If forgiveness is divine, then Philomena Lee truly deserves to be sanctified. And Dench makes us believe that wholeheartedly.

Alexander Desplat, the modern master of poignant and often wistful scores — consider his unforgettable work for The Curious Case of Benjamin Button — delivers a sweet, understated and unerringly tender musical accompaniment: as subtle as Dench’s performance.

As a behind-the-scenes sidebar, Frears’ film made recent headlines when the Weinstein Company — handling the U.S. release — objected to the frankly idiotic “R” rating assigned by our unfailingly daft MPAA board.

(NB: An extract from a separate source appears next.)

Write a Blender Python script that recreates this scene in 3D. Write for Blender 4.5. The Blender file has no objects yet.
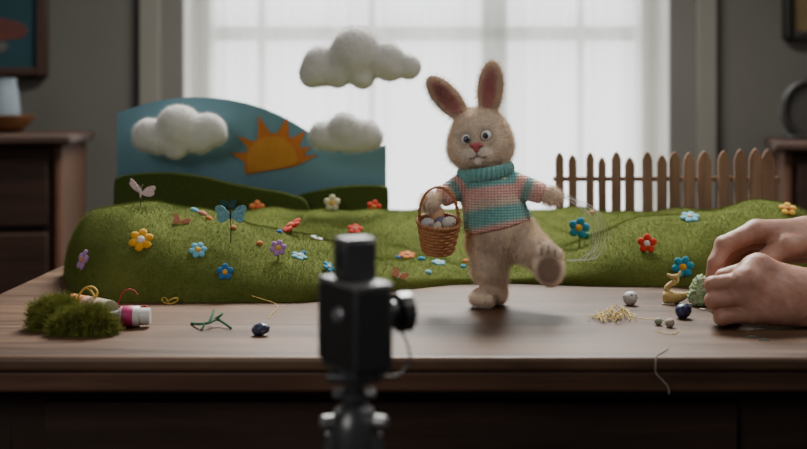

Dench resurrected her performance as James Bond’s “M” to star with Coogan in a hilarious short film designed to poke fun at this insufferable turn of events; Harvey Weinstein, never one to shy from a fight, appealed the rating ... and won.


Which is as it should be, because this film deserves to be seen by everybody, at all ages. It’s a timeless depiction of grace under fire, and redemption, and the gratifying realization that people can, indeed, become the heroes of their own stories.